Artefacts of Emergency Law, Gender and Anti-Colonial Resistance in Mandatory Palestine
DOI:
https://doi.org/10.22024/UniKent/03/fal.770Keywords:
Hilda Wilson, Palestine, Mandate, Great Arab Revolt, legal history, gender, race, feminist methods, post-colonial historyAbstract
The article focuses on the account given by Hilda Wilson, during a year spent as an English schoolteacher in Palestine, of the emergency regulations adopted by the British authorities to quell the Great Arab Revolt which unfolded in the years 1936-1939. The article attempts to offer a more detailed inquiry into the real-life experience of women in order to give a more contextual, complex and relational account of the life of law in the Mandatory ‘peripheries’ during an anti-colonial uprising. Wilson’s account and her relationship with the indigenous anti-colonial revolt is investigated through a feminist and post-colonial legal approach which aims to re-write legal histories from below. As part of a broader critical legal approach to the history of law, this article aims to intervene in the discussion on methods and methodology in the writing of legal histories.
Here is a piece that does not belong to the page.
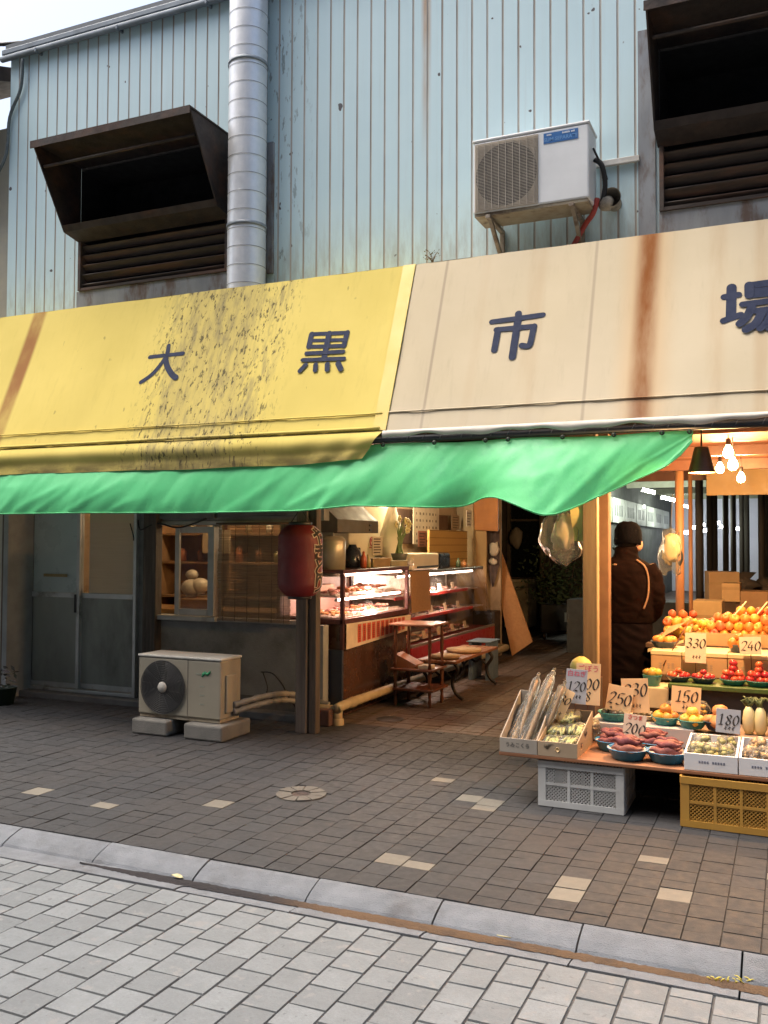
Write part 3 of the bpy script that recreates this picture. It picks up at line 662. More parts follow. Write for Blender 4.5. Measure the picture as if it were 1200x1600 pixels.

In terms of methods, the paper relies on primary materials such as diaries and material objects as the primary tools for legal research. In terms of methodology, it applies interdisciplinary insights to the understanding of legal order/disorder and to the construction of hybrid legal subjectivities. In this sense, the article contributes to feminist perspectives on international law, focusing on the intersections between gender, race and law in order to give a different account of the space for women’s self-determination in Mandatory Palestine.